(begin)

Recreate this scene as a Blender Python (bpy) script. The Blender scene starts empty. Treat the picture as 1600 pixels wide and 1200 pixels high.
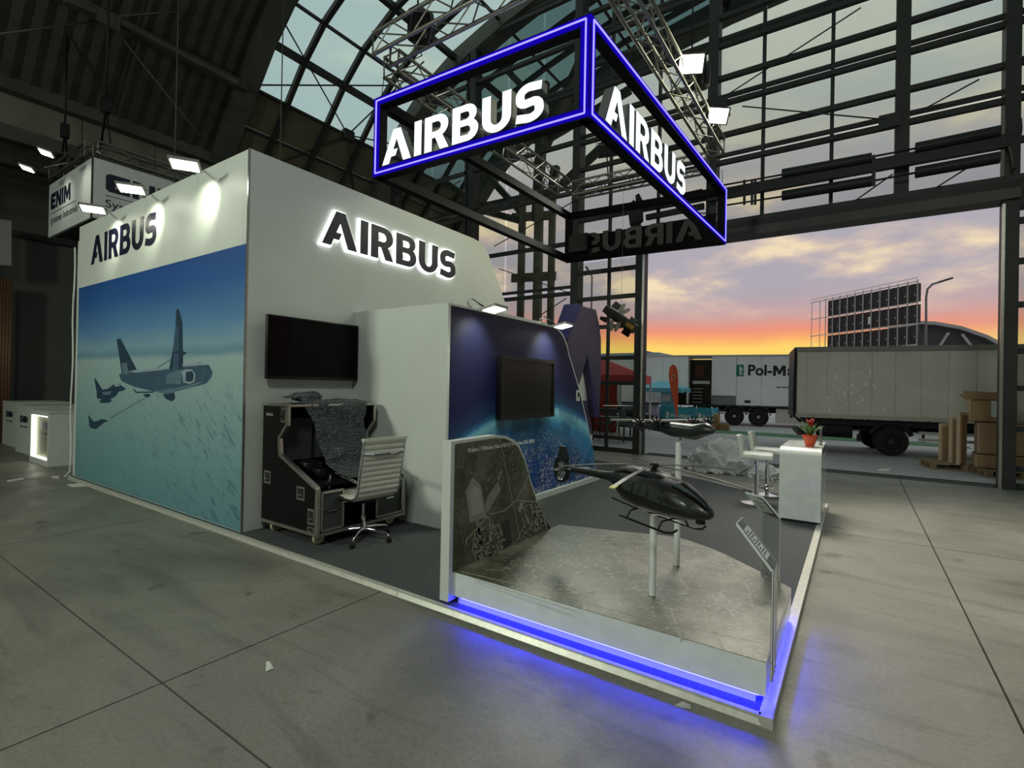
import bpy, bmesh, math, random
from mathutils import Vector, Matrix
from mathutils.geometry import tessellate_polygon
rnd = random.Random(7)
C = bpy.context.scene.collection
scn = bpy.context.scene

# ------------------------------------------------------------------ camera
F = 792.6; H = 1.6
YAW, PIT, ROL = map(math.radians, (34.21, 0.27, 1.1))
FW = Vector((-math.sin(YAW)*math.cos(PIT), math.cos(YAW)*math.cos(PIT), math.sin(PIT)))
R0 = Vector((math.cos(YAW), math.sin(YAW), 0)); U0 = R0.cross(FW)
RT = math.cos(ROL)*R0 + math.sin(ROL)*U0; UP = -math.sin(ROL)*R0 + math.cos(ROL)*U0
EYE = Vector((0, 0, H))
cd = bpy.data.cameras.new('camera'); cam = bpy.data.objects.new('camera', cd); C.objects.link(cam)
cd.sensor_width = 36; cd.lens = F/1600*36; cd.clip_start = .05; cd.clip_end = 2000
mw = Matrix((RT, UP, -FW)).transposed().to_4x4(); mw.translation = EYE; cam.matrix_world = mw
scn.camera = cam
scn.view_settings.view_transform = 'Standard'; scn.view_settings.look = 'None'
scn.view_settings.gamma = 1; scn.view_settings.use_curve_mapping = False
scn.view_settings.exposure = 0.0
scn.cycles.transparent_max_bounces = 24
scn.cycles.max_bounces = 8
scn.cycles.sample_clamp_indirect = 4.0

def lin(c):
    return tuple((v/255/12.92 if v/255 <= .04045 else ((v/255+.055)/1.055)**2.4) for v in c[:3]) + (1,)
def ray(px, py): return (px-800)*RT/F-(py-600)*UP/F+FW
def P(px, py, ax, v):                       # measured point of the photograph on a known world plane
    d = ray(px, py); i = 'xyz'.index(ax); return EYE + d*((v-EYE[i])/d[i])
def PV(px, py, p0, d):
    d = Vector((d[0], d[1], 0)).normalized(); n = Vector((-d.y, d.x, 0)); q = ray(px, py)
    t = (Vector((p0[0], p0[1], 0))-EYE).dot(n)/q.dot(n); return EYE+q*t

# ------------------------------------------------------------------ world: sunset sky
W = bpy.data.worlds.new('sky'); scn.world = W; W.use_nodes = True
nt = W.node_tree; nt.nodes.clear()
def N(nt, t, **k):
    n = nt.nodes.new(t)
    for a, b in k.items():
        if a.startswith('i_'):
            n.inputs[int(a[2:]) if a[2:].isdigit() else a[2:].replace('_', ' ')].default_value = b
        else: setattr(n, a, b)
    return n
def ramp(nt, stops, src, interp='LINEAR'):
    r = nt.nodes.new('ShaderNodeValToRGB'); r.color_ramp.interpolation = interp
    e = r.color_ramp.elements
    while len(e) < len(stops): e.new(.5)
    for el, (p, c) in zip(e, stops): el.position = p; el.color = lin(c) if max(c) > 1.0001 else (tuple(c)+(1,))[:4]
    nt.links.new(src, r.inputs[0]); return r
tc = N(nt, 'ShaderNodeTexCoord'); sp = N(nt, 'ShaderNodeSeparateXYZ'); nt.links.new(tc.outputs['Generated'], sp.inputs[0])
mp = N(nt, 'ShaderNodeMapping'); mp.inputs['Scale'].default_value = (3.2, 3.2, 9); nt.links.new(tc.outputs['Generated'], mp.inputs[0])
nz = N(nt, 'ShaderNodeTexNoise'); nz.inputs['Scale'].default_value = 1.25; nz.inputs['Detail'].default_value = 7; nz.inputs['Roughness'].default_value = .55
nt.links.new(mp.outputs[0], nz.inputs['Vector'])
ma = N(nt, 'ShaderNodeMath', operation='MULTIPLY_ADD'); ma.inputs[1].default_value = .035; ma.inputs[2].default_value = -.0175
nt.links.new(nz.outputs[0], ma.inputs[0])
ad = N(nt, 'ShaderNodeMath', operation='ADD'); nt.links.new(sp.outputs[2], ad.inputs[0]); nt.links.new(ma.outputs[0], ad.inputs[1])
base = ramp(nt, [(0, (225, 190, 120)), (.055, (253, 218, 116)), (.078, (255, 214, 108)), (.095, (250, 172, 110)), (.108, (238, 150, 122)), (.135, (204, 160, 158)), (.18, (184, 168, 176)), (.23, (176, 168, 180)),
                 (.3, (178, 178, 184)), (.42, (190, 192, 184)), (.6, (196, 212, 212)), (.95, (176, 198, 196))], ad.outputs[0])
cl = ramp(nt, [(0, (150, 152, 166)), (.46, (176, 170, 180)), (.53, (206, 188, 180)), (.60, (250, 228, 186)), (1, (255, 240, 205))], nz.outputs[0])
em = ramp(nt, [(0, (0, 0, 0)), (.12, (0, 0, 0)), (.19, (.9, .9, .9)), (.32, (.75, .75, .75)), (.42, (.18, .18, .18)), (.6, (.22, .22, .22)), (1, (.1, .1, .1))], sp.outputs[2])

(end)

> **SHORT PROBLEM**
Make an exact copy of the listing above. Do not include the pictures.

> **TASK OUTPUT**
Recreate this scene as a Blender Python (bpy) script. The Blender scene starts empty. Treat the picture as 1600 pixels wide and 1200 pixels high.
import bpy, bmesh, math, random
from mathutils import Vector, Matrix
from mathutils.geometry import tessellate_polygon
rnd = random.Random(7)
C = bpy.context.scene.collection
scn = bpy.context.scene

# ------------------------------------------------------------------ camera
F = 792.6; H = 1.6
YAW, PIT, ROL = map(math.radians, (34.21, 0.27, 1.1))
FW = Vector((-math.sin(YAW)*math.cos(PIT), math.cos(YAW)*math.cos(PIT), math.sin(PIT)))
R0 = Vector((math.cos(YAW), math.sin(YAW), 0)); U0 = R0.cross(FW)
RT = math.cos(ROL)*R0 + math.sin(ROL)*U0; UP = -math.sin(ROL)*R0 + math.cos(ROL)*U0
EYE = Vector((0, 0, H))
cd = bpy.data.cameras.new('camera'); cam = bpy.data.objects.new('camera', cd); C.objects.link(cam)
cd.sensor_width = 36; cd.lens = F/1600*36; cd.clip_start = .05; cd.clip_end = 2000
mw = Matrix((RT, UP, -FW)).transposed().to_4x4(); mw.translation = EYE; cam.matrix_world = mw
scn.camera = cam
scn.view_settings.view_transform = 'Standard'; scn.view_settings.look = 'None'
scn.view_settings.gamma = 1; scn.view_settings.use_curve_mapping = False
scn.view_settings.exposure = 0.0
scn.cycles.transparent_max_bounces = 24
scn.cycles.max_bounces = 8
scn.cycles.sample_clamp_indirect = 4.0

def lin(c):
    return tuple((v/255/12.92 if v/255 <= .04045 else ((v/255+.055)/1.055)**2.4) for v in c[:3]) + (1,)
def ray(px, py): return (px-800)*RT/F-(py-600)*UP/F+FW
def P(px, py, ax, v):                       # measured point of the photograph on a known world plane
    d = ray(px, py); i = 'xyz'.index(ax); return EYE + d*((v-EYE[i])/d[i])
def PV(px, py, p0, d):
    d = Vector((d[0], d[1], 0)).normalized(); n = Vector((-d.y, d.x, 0)); q = ray(px, py)
    t = (Vector((p0[0], p0[1], 0))-EYE).dot(n)/q.dot(n); return EYE+q*t

# ------------------------------------------------------------------ world: sunset sky
W = bpy.data.worlds.new('sky'); scn.world = W; W.use_nodes = True
nt = W.node_tree; nt.nodes.clear()
def N(nt, t, **k):
    n = nt.nodes.new(t)
    for a, b in k.items():
        if a.startswith('i_'):
            n.inputs[int(a[2:]) if a[2:].isdigit() else a[2:].replace('_', ' ')].default_value = b
        else: setattr(n, a, b)
    return n
def ramp(nt, stops, src, interp='LINEAR'):
    r = nt.nodes.new('ShaderNodeValToRGB'); r.color_ramp.interpolation = interp
    e = r.color_ramp.elements
    while len(e) < len(stops): e.new(.5)
    for el, (p, c) in zip(e, stops): el.position = p; el.color = lin(c) if max(c) > 1.0001 else (tuple(c)+(1,))[:4]
    nt.links.new(src, r.inputs[0]); return r
tc = N(nt, 'ShaderNodeTexCoord'); sp = N(nt, 'ShaderNodeSeparateXYZ'); nt.links.new(tc.outputs['Generated'], sp.inputs[0])
mp = N(nt, 'ShaderNodeMapping'); mp.inputs['Scale'].default_value = (3.2, 3.2, 9); nt.links.new(tc.outputs['Generated'], mp.inputs[0])
nz = N(nt, 'ShaderNodeTexNoise'); nz.inputs['Scale'].default_value = 1.25; nz.inputs['Detail'].default_value = 7; nz.inputs['Roughness'].default_value = .55
nt.links.new(mp.outputs[0], nz.inputs['Vector'])
ma = N(nt, 'ShaderNodeMath', operation='MULTIPLY_ADD'); ma.inputs[1].default_value = .035; ma.inputs[2].default_value = -.0175
nt.links.new(nz.outputs[0], ma.inputs[0])
ad = N(nt, 'ShaderNodeMath', operation='ADD'); nt.links.new(sp.outputs[2], ad.inputs[0]); nt.links.new(ma.outputs[0], ad.inputs[1])
base = ramp(nt, [(0, (225, 190, 120)), (.055, (253, 218, 116)), (.078, (255, 214, 108)), (.095, (250, 172, 110)), (.108, (238, 150, 122)), (.135, (204, 160, 158)), (.18, (184, 168, 176)), (.23, (176, 168, 180)),
                 (.3, (178, 178, 184)), (.42, (190, 192, 184)), (.6, (196, 212, 212)), (.95, (176, 198, 196))], ad.outputs[0])
cl = ramp(nt, [(0, (150, 152, 166)), (.46, (176, 170, 180)), (.53, (206, 188, 180)), (.60, (250, 228, 186)), (1, (255, 240, 205))], nz.outputs[0])
em = ramp(nt, [(0, (0, 0, 0)), (.12, (0, 0, 0)), (.19, (.9, .9, .9)), (.32, (.75, .75, .75)), (.42, (.18, .18, .18)), (.6, (.22, .22, .22)), (1, (.1, .1, .1))], sp.outputs[2])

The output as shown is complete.